Мы отошли опять к окну. О чем было совещаться? Мы трое были почти однолетки, командовали ротами и батальонами, но стать вдруг командующими округом при таких условиях, конечно, не могли. Измайловскому капитану пришла счастливая мысль. «Скажем ему, — предложил он, — что мы не рискуем брать на себя такую большую ответственность и такую высокую должность. Но у них, большевиков, есть такой же офицер, как мы, лейб–гвардии Гренадерского полка капитан Дзевалтовский [56], он с начала революции стал большевиком, его знают, пусть он и командует».
Так мы и сказали Крыленко. К моему большому удивлению, он сейчас же согласился с нашим предложением. «Пусть так и будет, — сказал он, — Дзевалтовский справится. А вы возвращайтесь в свои полки и будьте наготове выступить в поход». «Поход» надо было понимать как выступление частей гарнизона против возможного движения частей, сохранивших верность Временному правительству.
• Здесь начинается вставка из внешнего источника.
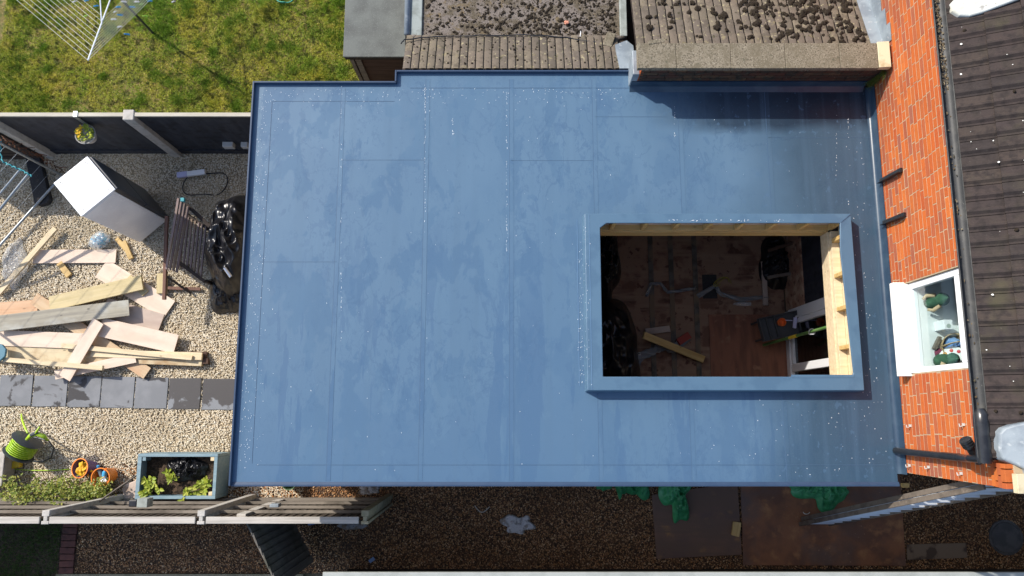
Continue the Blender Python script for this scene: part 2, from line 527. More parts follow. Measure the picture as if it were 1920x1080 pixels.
m_redw = wood('red brown wood', (.2, .1, .07), (.12, .065, .045), knots=False, st=(22, 1.2, 22))
m_fridge = mat('white enamel', (.84, .85, .86), .28, [(3, (.78, .78, .77), .5, .7)], spec=.5)
m_fridgeside = mat('lightened side enamel', (0.896, 0.896, 0.909), .38, [(2, (0.791, 0.791, 0.816), .4, .6), (40, (0.95, 0.95, 0.95), .6, .7)], [(200, .05, .001)], spec=.5)  # fridge sides lightened in colour in place of bounced light
m_fridgedoor = mat('dark fridge door', (.035, .04, .05), .35, [(3, (.05, .055, .065), .5, .7)], spec=.5)
m_rubber = mat('black rubber', (.02, .02, .022), .7, [(30, (.04, .04, .042), .5, .7)], [(30, .3, .004)])
m_bag = mat('black polythene', (.009, .009, .011), .3, [(5, (.016, .016, .02), .5, .7)], [(4, .5, .04, {'d': 3, 'st': (1, .5, 1)})], spec=.5)
m_galv = mat('galvanised steel', (.27, .3, .32), .42, [(20, (.3, .33, .36), .45, .65)], metal=.7, spec=.5)
m_alu = mat('dull aluminium', (0.163, 0.134, 0.109), .6, [(8, (0.104, 0.0851, 0.0684), .45, .65), (25, (0.234, 0.195, 0.16), .62, .7)], metal=.1)
m_aluc = mat('lit rung aluminium', (.6, .62, .64), .45, metal=.3)  # rungs lightened to look lit, the light is put into the colour
m_whitepole = mat('white tube', (.72, .76, .8), .35)
m_line = mat('washing line', (.62, .62, .58), .6)
m_teal = mat('teal rope', (.05, .3, .34), .6)
m_bluepeg = mat('blue plastic', (.05, .3, .6), .4)
m_greenpeg = mat('lime plastic', (.35, .6, .08), .4)
m_whitepeg = mat('white peg', (.75, .75, .75), .4)
m_lav = mat('lavender plastic', (.5, .5, .72), .4)
m_slab = mat('slate slab', (0.159, 0.167, 0.181), .6, [(3, (0.2, 0.207, 0.222), .45, .65, {'d': 5}), (1.7, (0.0444, 0.0414, 0.0414), .58, .605, {'d': 6, 'dist': .5})], [(30, .15, .003)], rl=[(1.7, .35, .58, .605, {'d': 6, 'dist': .5})])
m_slabwet = mat('damp slate slab', (.062, .057, .056), .45, [(2.2, (.2, .21, .225), .56, .6, {'d': 5, 'dist': .5})], [(30, .15, .003)])
m_pebble = mat('pale pebble', (0, 0, 0), .8, [(1.2, (0.673, 0.643, 0.567), .45, .7, {'blend': 'MULTIPLY', 'amt': .5, 'd': 5})],
               isl=[(0.652, 0.554, 0.397), (0.76, 0.676, 0.522), (0.565, 0.454, 0.306), (0.804, 0.742, 0.624), (0.695, 0.588, 0.409), (0.5, 0.41, 0.284), (0.739, 0.632, 0.454), (0.608, 0.554, 0.454), (0.825, 0.776, 0.658), (0.652, 0.521, 0.34)])
m_pebbed = mat('gravel bed', (0.491, 0.396, 0.265), .95, [(40, (0.32, 0.256, 0.17), .45, .6), (1.3, (0.32, 0.267, 0.18), .5, .65)], [(45, .8, .02, {'k': 'vor'})])
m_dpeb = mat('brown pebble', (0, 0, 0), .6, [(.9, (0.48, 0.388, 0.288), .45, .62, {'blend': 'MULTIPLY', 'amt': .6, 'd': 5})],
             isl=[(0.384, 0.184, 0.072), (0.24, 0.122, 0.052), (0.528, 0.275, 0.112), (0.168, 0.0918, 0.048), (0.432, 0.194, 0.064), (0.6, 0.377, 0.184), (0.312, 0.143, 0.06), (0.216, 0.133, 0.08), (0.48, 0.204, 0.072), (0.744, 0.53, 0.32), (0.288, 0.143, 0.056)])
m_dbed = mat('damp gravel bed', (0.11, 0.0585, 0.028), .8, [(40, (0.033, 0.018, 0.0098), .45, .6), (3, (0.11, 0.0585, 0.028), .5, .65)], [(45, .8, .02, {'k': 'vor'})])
m_soil = mat('soil', (.07, .045, .028), .95, [(20, (.03, .02, .013), .45, .6), (60, (.13, .085, .055), .58, .68)], [(25, .9, .03)])
m_ground = mat('ground', (.11, .09, .06), .95, [(3, (.08, .07, .04), .4, .6)])
m_lawn = mat('mossy lawn', (.13, .11, .025), .95, [(2, (.26, .19, .075), .45, .6), (9, (.09, .1, .022), .5, .62), (30, (.28, .2, .1), .58, .7)], [(30, .8, .02)])
GR = [(1.15, (0.667, 0.537, 0.07), .46, .60, {'fixed': 1, 'd': 6, 'amt': .42}), (.9, (0.184, 0.366, 0.016), .52, .60, {'fixed': 1, 'd': 7, 'amt': .8}), (5, (0.713, 0.561, 0.18), .55, .64, {'fixed': 1, 'd': 6, 'amt': .5}), (8, (0.0517, 0.0732, 0.008), .53, .6, {'fixed': 1, 'd': 5, 'amt': .85}), (15, (0.69, 0.61, 0.12), .58, .66, {'fixed': 1, 'd': 3, 'amt': .5}), (19, (0.0345, 0.0366, 0.008), .6, .66, {'fixed': 1, 'd': 3, 'amt': .8})]
m_grass = mat('grass', (0, 0, 0), .7, GR, isl=[(0.302, 0.37, 0.0264), (0.419, 0.453, 0.0374), (0.22, 0.343, 0.022), (0.535, 0.522, 0.077), (0.349, 0.412, 0.0286), (0.605, 0.604, 0.187), (0.442, 0.453, 0.0495)], sss=.25)
m_dgrass = mat('lush grass', (0, 0, 0), .7, [], isl=[(0.12, 0.24, 0.0168), (0.18, 0.3, 0.0216), (0.084, 0.168, 0.012), (0.24, 0.336, 0.036)], sss=.25)
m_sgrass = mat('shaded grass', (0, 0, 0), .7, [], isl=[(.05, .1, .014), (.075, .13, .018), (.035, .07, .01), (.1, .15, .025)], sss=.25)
m_redbrick = mat('edging brick', (.11, .04, .03), .85, [(15, (.06, .025, .02), .45, .65), (3, (.15, .055, .04), .5, .7)], [(40, .4, .004)])
m_leaf1 = mat('bright leaf', (0, 0, 0), .5, isl=[(.28, .36, .035), (.4, .46, .05), (.2, .3, .03), (.5, .52, .09), (.32, .4, .045)], sss=.3)
m_leaf2 = mat('shrub leaf', (0, 0, 0), .5, isl=[(.13, .2, .025), (.23, .29, .04), (.09, .14, .02), (.34, .36, .07), (.42, .4, .1), (.17, .23, .03)], sss=.3)
m_leaf3 = mat('fern leaf', (0, 0, 0), .5, isl=[(.05, .1, .015), (.09, .15, .025), (.035, .07, .01)], sss=.3)
m_flower = mat('yellow flower', (.75, .5, .03), .6, sss=.2)
m_stem = mat('stem', (.12, .09, .04), .8)
m_planter = mat('blue painted planter', (.22, .31, .35), .6, [(4, (.15, .24, .29), .45, .62), (11, (.33, .36, .34), .62, .7), (1, (.17, .26, .31), .45, .6, {'st': (2, 25, 25)})], [(4, .2, .004, {'st': (1, 20, 20)})])
m_planterside = m_planter
m_purple = mat('purple bucket', (.12, .07, .2), .4)
m_orangeb = mat('orange bucket', (.75, .22, .03), .4)
m_yellow = mat('yellow cloth', (.75, .45, .02), .55, [(12, (.6, .3, .01), .45, .6)], [(14, .5, .02)])
m_yellowp = mat('yellow plastic', (.7, .5, .04), .45)
m_blueb = mat('blue bottle', (.08, .38, .68), .3)
m_redp = mat('red plastic', (.6, .08, .04), .4)
m_orangep = mat('orange plastic', (.75, .16, .03), .4)
m_hose = mat('lime hose', (.36, .56, .03), .35, [(20, (.45, .62, .1), .5, .65)])
m_reel = mat('slate plastic', (.05, .06, .07), .4)
m_stone = mat('pinkish stone', (.5, .4, .34), .8, [(7, (.35, .26, .2), .5, .65)])
m_clear = mat('clear plastic film', (.85, .87, .88), .12, [], [(12, .7, .03)], spec=.6, alpha=.28)
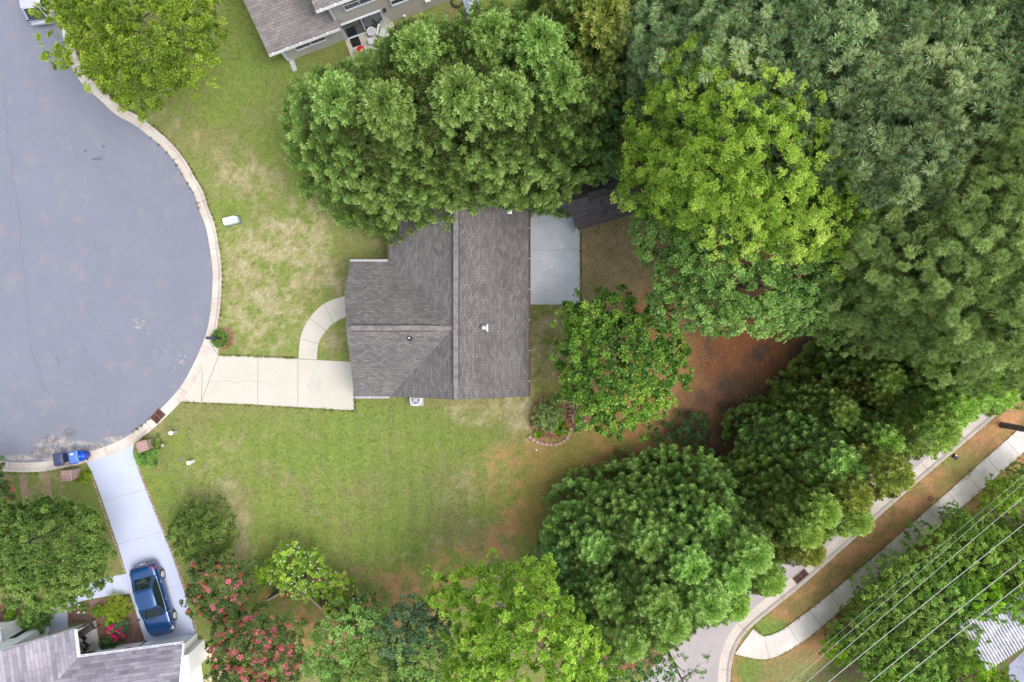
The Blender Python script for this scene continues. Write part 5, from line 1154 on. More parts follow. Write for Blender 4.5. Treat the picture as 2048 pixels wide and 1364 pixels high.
def cypress_mesh(name, m, seed, R_=3.6, H=13.0, sp=.55, power=(2.6, .68), zb=.6, lean=.55, psc=1.0, droop=0):
    """dense column of feathery plumes: cone profile, star of leaders on top"""
    rng = np.random.RandomState(seed); prof = lambda t: R_ * (np.maximum(0, 1 - t ** power[0])) ** power[1]
    tt = np.linspace(0, 1, 400); w = prof(tt) + .08; cum = np.cumsum(w); cum /= cum[-1]
    area = 2 * math.pi * w.mean() * math.hypot(H - zb, R_); n = int(area / sp ** 2)
    t = np.interp((np.arange(n) + .5) / n, cum, tt); a = np.arange(n) * 2.399963 + rng.normal(0, .12, n)
    bump = 1 + .17 * np.sin(a * 3 + rng.rand() * 6 + t * 7) + .12 * np.sin(a * 7 + t * 23 + rng.rand() * 6) + rng.normal(0, .045, n)
    r_ = prof(t) * bump; z = zb + (H - zb) * t + rng.normal(0, .12, n); o = np.c_[np.cos(a), np.sin(a), np.zeros(n)]
    pos = o * r_[:, None] + np.c_[np.zeros(n), np.zeros(n), z]; slope = (lean + .9 * t ** 2)[:, None]
    ax = unit(o + UP * slope + rng.normal(0, .22, (n, 3))); pos = pos - ax * .45
    sz = psc * rng.uniform(.75, 1.25, n) * (1.05 - .25 * t); cv = rng.uniform(-1, 1, n) + .9 * np.sin(a * 2 + z * .9)
    # leaders in a star round the tip
    m2 = 26; a2 = np.arange(m2) * 2.4; o2 = np.c_[np.cos(a2), np.sin(a2), np.zeros(m2)]; rr = np.linspace(.1, 1.0, m2)[:, None]
    pos = np.concatenate([pos, o2 * rr * .75 + UP * (H - .3 - rr * .9)]); ax = np.concatenate([ax, unit(o2 * (.5 + rr) + UP * 1.0)]); sz = np.r_[sz, psc * np.linspace(1.35, 1.1, m2)]; cv = np.r_[cv, np.full(m2, .35)]
    N = len(pos); parts = []
    for k in range(3):
        T, V = plume(seed * 3 + k); mk = np.arange(N) % 3 == k; q = place(T, pos[mk], ax[mk], sz[mk], rng)
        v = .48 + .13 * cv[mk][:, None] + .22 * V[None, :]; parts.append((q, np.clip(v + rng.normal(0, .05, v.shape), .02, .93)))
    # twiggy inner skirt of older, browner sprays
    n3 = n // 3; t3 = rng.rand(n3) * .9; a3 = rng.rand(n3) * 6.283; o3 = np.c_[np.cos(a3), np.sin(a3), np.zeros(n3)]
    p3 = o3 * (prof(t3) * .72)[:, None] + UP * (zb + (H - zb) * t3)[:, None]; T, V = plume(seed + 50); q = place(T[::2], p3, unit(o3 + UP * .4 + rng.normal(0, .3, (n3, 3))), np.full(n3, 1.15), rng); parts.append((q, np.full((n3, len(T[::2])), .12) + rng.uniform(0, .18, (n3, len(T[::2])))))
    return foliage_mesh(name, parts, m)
bark = mat('bark', (.15, .115, .09), .95, [(2, .4, .6, (.24, .20, .17), .7, {'stretch': (1, 1, .2)}), (14, .4, .6, (.09, .07, .055), .6)]); bark_grey = mat('bark_grey', (.36, .34, .31), .9, [(3, .4, .6, (.24, .22, .2), .7)]); twig = mat('twig_brown', (.17, .12, .10), .9)
def mesh_only(o):
    me = o.data; bpy.data.objects.remove(o); return me
def trunk_mesh(name, H, r, lobes, m, seed, lean=0):
    rng = random.Random(seed); q = MB(); n = 6; P = [Vector((0, 0, -.05))]
    for i in range(1, n + 1): P.append(Vector((rng.uniform(-.06, .06) * i * .4, rng.uniform(-.06, .06) * i * .4, H * .86 * i / n)))
    for i in range(n): q.tube(P[i], P[i + 1], r * (1 - .14 * i), r * (1 - .14 * (i + 1)), 8, False)
    for k, l in enumerate(lobes[:11]):
        i = min(n - 1, 1 + k % (n - 1)); b = P[i]; e = Vector(l[:3]); mid = (b + e) / 2 + Vector((0, 0, .25))
        q.tube(b, mid, r * .42, r * .26, 6, False); q.tube(mid, e, r * .26, r * .09, 5, False)
        for s in range(3):
            d = Vector((rng.uniform(-1, 1), rng.uniform(-1, 1), rng.uniform(0, .8))).normalized() * l[3] * .8; q.tube(mid.lerp(e, .6), e + d, r * .12, r * .04, 4, False)
    return mesh_only(q.build(name, m, None, smooth=True))
# leaf colours
LC = leaf_mat('leaf_cypress', [(0, (.07, .055, .03)), (.14, (.075, .095, .03)), (.38, (.165, .29, .065)), (.62, (.33, .49, .14)), (.92, (.55, .70, .28))], trans=0.36)
LC4 = leaf_mat('leaf_cypress_brightened', [(0, (.12, .09, .045)), (.14, (.13, .16, .05)), (.38, (.25, .42, .10)), (.62, (.46, .66, .19)), (.92, (.72, .85, .36))], trans=.40)  # cypress leaf copy, colour brightened to offset shade on the street row
LC2 = leaf_mat('leaf_cypress_blue', [(0, (.10, .08, .045)), (.14, (.11, .15, .05)), (.38, (.22, .39, .10)), (.62, (.42, .62, .19)), (.92, (.66, .82, .36))], trans=0.36)
LC3 = leaf_mat('leaf_cypress_gold', [(0, (.09, .055, .03)), (.14, (.10, .095, .03)), (.38, (.20, .27, .055)), (.62, (.40, .47, .12)), (.92, (.68, .64, .22))], trans=0.36)
LP = leaf_mat('needle_white_pine', [(0, (.025, .05, .03)), (.3, (.075, .14, .06)), (.6, (.28, .41, .18)), (.93, (.68, .78, .44)), (.955, (.42, .22, .07)), (1, (.50, .25, .07))], trans=0.28)
LL = leaf_mat('needle_loblolly', [(0, (.035, .055, .02)), (.3, (.12, .19, .05)), (.6, (.29, .41, .13)), (.93, (.55, .66, .28))], trans=0.33)
LY = leaf_mat('leaf_yellow_green', [(0, (.06, .11, .012)), (.3, (.17, .32, .04)), (.6, (.45, .66, .10)), (.93, (.86, .94, .36))], trans=0.50)
LG = leaf_mat('leaf_mid_green', [(0, (.04, .08, .022)), (.32, (.13, .26, .055)), (.6, (.27, .47, .12)), (.90, (.50, .70, .25)), (.94, (.78, .83, .62))], gloss=.4, spec=.5, trans=0.38)
LM = leaf_mat('leaf_magnolia', [(0, (.02, .05, .012)), (.32, (.07, .17, .025)), (.58, (.20, .37, .045)), (.93, (.58, .70, .13))], gloss=.3, spec=.6, trans=0.33)
LT = leaf_mat('leaf_fresh', [(0, (0.036, 0.072, 0.01)), (0.3, (0.12, 0.255, 0.018)), (0.6, (0.3, 0.525, 0.038)), (0.93, (0.63, 0.81, 0.12))], gloss=.4, spec=.4, trans=0.48)
LST = leaf_mat('leaf_street', [(0, (.04, .07, .012)), (.3, (.12, .22, .022)), (.6, (.33, .50, .05)), (.93, (.70, .82, .18))], gloss=.4, spec=.4, trans=.4)
LB = leaf_mat('leaf_tulip', [(0, (.05, .09, .015)), (.3, (.15, .28, .035)), (.6, (.38, .58, .08)), (.90, (.72, .88, .22)), (.97, (.85, .88, .55))], gloss=.4, spec=.4, trans=0.50)
LD = leaf_mat('leaf_dark', [(0, (.02, .055, .022)), (.35, (.06, .16, .05)), (.65, (.15, .32, .10)), (.93, (.30, .50, .18))], gloss=.4, spec=.4, trans=0.33)
LQ = leaf_mat('leaf_teal', [(0, (.025, .06, .03)), (.35, (.07, .15, .075)), (.65, (.15, .28, .14)), (.93, (.30, .45, .25))], gloss=.4, spec=.4, trans=0.28)
LO = leaf_mat('leaf_olive_hedge', [(0, (0.053, 0.079, 0.013)), (0.35, (0.198, 0.281, 0.025)), (0.65, (0.396, 0.511, 0.049)), (0.93, (0.66, 0.759, 0.116))], trans=0.38)
LS = leaf_mat('leaf_shrub', [(0, (.03, .065, .018)), (.35, (.10, .19, .04)), (.65, (.24, .37, .09)), (.93, (.50, .60, .20))], trans=0.38)
LCM = leaf_mat('leaf_myrtle', [(0, (.03, .06, .025)), (.35, (.08, .15, .05)), (.65, (.17, .27, .08)), (.93, (.36, .38, .14))], trans=0.38)
PK = leaf_mat('blossom_pink', [(0, (.34, .06, .10)), (.5, (.72, .19, .29)), (1, (.84, .40, .42))], trans=0.38); PK2 = leaf_mat('blossom_faded', [(0, (.42, .14, .09)), (1, (.60, .28, .16))], trans=0.38)
MG = leaf_mat('blossom_magenta', [(0, (.55, .01, .16)), (1, (.80, .03, .30))], trans=0.28); WF = leaf_mat('blossom_white', [(0, (.75, .75, .72)), (1, (.85, .85, .85))], trans=0.18)
B_ = lambda l, w, K=9: (lambda s: tuft_broad(s, K, l, w))
def put(kind_name, label, cat, x, y, crown_me, trunk_me, group=None, rz=0, sc=(1, 1, 1), extra=(), mat_over=None, crown_name='crown', trunk_name='trunk'):
    t = thing(kind_name, label, cat, (x, y, 0), rz, group, sc)
    o = link_mesh(crown_name, crown_me, t)
    if mat_over: o.material_slots[0].link = 'OBJECT'; o.material_slots[0].material = mat_over
    if trunk_me: link_mesh(trunk_name, trunk_me, t)
    for nm, me in extra: link_mesh(nm, me, t)
    return t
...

Я шел по полутемному коридору в потоке суетящихся людей и, ошибшись направлением, попал в главный зал Смольного. Именно здесь, в этом огромном двухсветном зале с колоннами, встречался я с сестрами, когда приезжал к ним на прием. Но во что он обратился! Сплошная стена серых шинелей наполняла его. Несколько ораторов одновременно что‑то кричали, никто их не слушал. Облако махорочного дыма тянулось через весь зал. Плотно стоявшие солдаты кричали: «Давай мир! Дальше воевать не согласны!»
Я едва выбрался из зала и, опять толкаясь по коридору, вышел на лестницу главного подъезда. Помню, еще поразила меня тогда в Смольном эта толпа мужчин и женщин, игравших, по–видимому, здесь главную роль. Они что‑то приказывали друг другу и лезли во все комнаты. До чего же эти самые ярые большевики были уродливы! Природа их обидела, и они были преисполнены ненависти ко всему, что красиво и нормально!
С облегчением вышел я на свежий воздух. Никто меня не останавливал, и я подошел к ряду машин, стоявших на лужайке. «Товарищ капитан, — окликнул меня один из шоферов, — я вас привез сюда, позвольте мне и отвезти вас домой».
Я не заставил себя долго просить: лучшего способа выбраться из этого гнезда фанатиков и проповедников ненависти нельзя было и придумать. Никто нас не задерживал. Мы проехали главные ворота, где, так же как и утром, сидело у костра несколько солдат, не обративших на нас никакого внимания. Свернули на Суворовский. Навстречу нам неслись легковые машины и грузовики, переполненные рабочими, солдатами и взъерошенными женщинами.
«Меня вчера, можно сказать, реквизировали с машиной и заставили ехать в Смольный. Мой генерал и не знает, где я, думает, верно, что сбежал я. Вот довезу вас, и надо к нему возвращаться. Бог с ними, с большевиками, в Смольный я больше не поеду», — сказал мне шофер.